'Django Unchained': A Postracial Epic?Quentin Tarantino's brutal film may center on a superhero slave, but any deeper meaning is arguable. |
Tarantino is controversial because of what appears to be his fondness for the shock value of the n-word. Since viewing Pulp Fiction and his "Did you notice a sign in the front of my house that said, 'Dead N--ger Storage'?" zinger, I honestly haven't been a big fan of his. The writer-director's casual use of a word that carries so much history for the sake of ironic flair -- in Pulp Fiction, Tarantino's character's wife is black -- just turned me off. This is why I was surprised that I wasn't offended when the word was liberally used throughout Django, though I'm sure it will anger many other black viewers.

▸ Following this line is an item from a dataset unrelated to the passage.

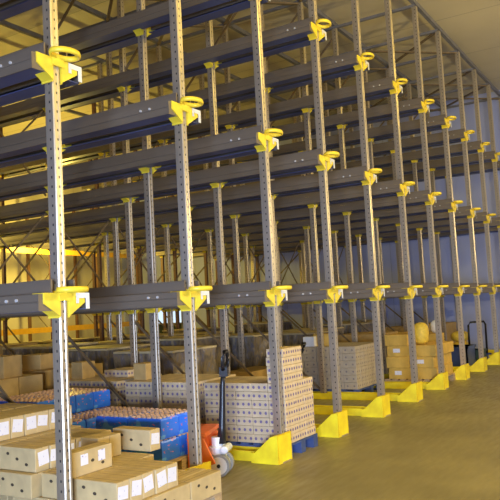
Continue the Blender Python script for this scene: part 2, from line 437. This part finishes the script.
def paper(parent, face, u, v, w, h, L, W, tilt=0.):
    """white label stuck on a carton side: face is 'y' for -local y, 'x-' or 'x+' for the short ends"""
    b = MB(); c, s = math.cos(tilt), math.sin(tilt)
    pts = [(u + c * a - s * bb, v + s * a + c * bb) for a, bb in ((-w / 2, -h / 2), (w / 2, -h / 2), (w / 2, h / 2), (-w / 2, h / 2))]
    if face == 'y': b.prism(pts, -W / 2 - .0015, -W / 2 + .003, 'y')
    elif face == 'x-': b.prism(pts, -L / 2 - .0015, -L / 2 + .003, 'x')
    else: b.prism(pts, L / 2 - .003, L / 2 + .0015, 'x')
    o = link('shipping_label', b.mesh('shipping_label', 'paper'), parent); o['label'] = 'white paper label'
    return o

# --- A: pale cartons in the nearest lane (end labels face the aisle, long vented sides face the camera's left)
CL, CW, CH, P0 = .40, .13, .17, .138
GA = 'pale cartons piled in the nearest lane'
tiers = ['bottom', 'second', 'third', 'fourth', 'fifth']
def tierz(t): return P0 + t * CH
nA = [0]
def rowA(xs, y_front, t, desc, lab=True, two=False):
    """cartons end-on to the aisle, their front ends at y_front"""
    for n, x in enumerate(xs):
        o = carton(x + CW / 2, y_front + CL / 2, tierz(t), CL, CW, CH, 'carton', 'pale carton end-on in %s, %s from the left' % (desc, ORD[n + 1]), GA, math.pi / 2)
        if lab:
            # local +x points to +Y, so the aisle end is local -x
            paper(o, 'x-', random.uniform(-.012, .012), CH * .55, .098, random.choice((.085, .10)), CL - .004, CW, random.uniform(-.15, .15))
def sideA(cols, y_front, t, desc, lab=0):
    """cartons lying along the aisle with the vented long side to it"""
    for n, x in enumerate(cols):
        o = carton(x + CL / 2, y_front + CW / 2, tierz(t), CL, CW, CH, 'carton', 'pale carton lying sideways in %s, %s from the left' % (desc, ORD[n + 1]), GA, 0)
        for q in range(lab): paper(o, 'y', -.08 + .17 * q, CH * .62, .07, .075, CL, CW - .004, 0)
xr = lambda a, n: [a + q * (CW + .002) for q in range(n)]
exec_layout = True
pallet(1.56, 2.72, -.38, .72, 'wood', 'wooden pallet under the pale cartons beside the nearest post')
pallet(1.56, 2.72, .80, 1.98, 'wood', 'wooden pallet under the taller carton pile behind the nearest post')
sideA([1.46 + .03, 1.86 + .03, 2.27 + .03], -.40, 0, 'the bottom front row')
sideA([1.49, 1.89, 2.30], -.26, 0, 'the second bottom row')
rowA(xr(1.56, 8), -.12, 0, 'the bottom tier behind the front rows', False)
rowA(xr(1.56, 8), .29, 0, 'the back bottom tier, front pallet', False)
rowA(xr(1.53, 5), -.37, 1, 'the labelled front row of the second tier')
rowA(xr(1.57, 6), -.01, 1, 'the second tier behind the labelled row', False)
rowA(xr(1.50, 7), .41, 1, 'the second tier at the back', False)
sideA([1.52], .02, 2, 'the third tier beside the nearest post', 2)
rowA(xr(2.40, 1), .06, 2, 'the third tier by the second post')
rowA(xr(2.0, 2), .24, 2, 'the middle of the third tier', False)
rowA(xr(1.56, 6), .42, 2, 'the back of the third tier', True)
rowA(xr(1.52, 7), .85, 0, 'the bottom of the rear pile', False)
rowA(xr(1.52, 7), .85, 1, 'the second tier of the rear pile', False)
rowA(xr(1.52, 7), .85, 2, 'the third tier of the rear pile')
rowA(xr(1.52, 7), .95, 3, 'the fourth tier of the rear pile')
rowA(xr(1.52, 7), 1.38, 0, 'the bottom back of the rear pile', False)
rowA(xr(1.52, 7), 1.38, 1, 'the second tier back of the rear pile', False)
rowA(xr(1.52, 7), 1.38, 2, 'the third tier back of the rear pile', False)
rowA(xr(1.52, 7), 1.38, 3, 'the top back row of the rear pile', False)

# --- B: blue shrink-wrapped packs in the second lane
PL, PW, PH = .40, .27, .20
def pack_mesh():
    b = MB(); l, w, h = PL / 2 - .004, PW / 2 - .004, PH - .004
    nx, ny = 6, 4
    # body with slightly bulged film sides
    def ring(z, k): 
        return [b.bm.verts.new((sx * l * k, sy * w * k, z)) for sx, sy in ((-1, -1), (0, -1.015), (1, -1), (1.01, 0), (1, 1), (0, 1.015), (-1, 1), (-1.01, 0))]
    R = [ring(0, .97), ring(.02, 1.), ring(h * .5, 1.004), ring(h - .03, 1.), ring(h - .012, .96)]
    for A, B in zip(R, R[1:]):
        for k in range(8): b.face([A[k], A[(k + 1) % 8], B[(k + 1) % 8], B[k]])
    b.face(R[0][::-1]); b.face(R[-1])
    b.mi = 1
    for i in range(nx):
        for j in range(ny):
            x, y = (i - (nx - 1) / 2) * 2 * l / nx * .95, (j - (ny - 1) / 2) * 2 * w / ny * .95
            b.cyl((x, y, 0), .021, h - .013, h, 'z', 8)
    return b.mesh('drinks_pack', ['blue', 'caps'])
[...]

Specifically, there were two scenes in Django during which I wanted to run out of the theater and curse our country's history: during the "Mandingo fight" and later, when one fighter is torn apart by dogs. Since reading Ralph Ellison's Invisible Man, which begins with a gaggle of black males boxing blindly for coins as a drunk white crowd jeers, I hate to see black men pummeling one another, let alone for the pleasure of two white men during slavery.
But in the post-screening interview, Tarantino said that Candie's character was a boy king, born into the cotton money that his forefathers had earned. He was bored with the business and enjoyed such brutal entertainment. When a hopeless brawler claims he's too tired to fight anymore, Candie orders that he be ripped apart by dogs. These scenes were racially charged, heartbreaking and angering, but I understand that Tarantino often features bloody realism as much as possible in his films.
Ultimately, Django featured several cruel traditions that were likely historically correct -- it's not hard to imagine that blacks were branded with an "r" if they ran away, that some were torn apart by animals or that Mandingo fights had black men fighting to the death -- but that doesn't make them any easier to watch.
In the end -- spoiler alert! -- I clapped as Django blows up the house of Hildy's former master, because in the tradition of any good movie, Foxx's character shoots his way through hell and gets his girl. Taking the film at face value, without dipping too far into the visceral hurt of slavery, I enjoyed Django Unchained. I don't know if I'd watch it again. But I loved Django's victory over the American slavery system, as well as his ride into the sunset with his wife, the two now a free black couple.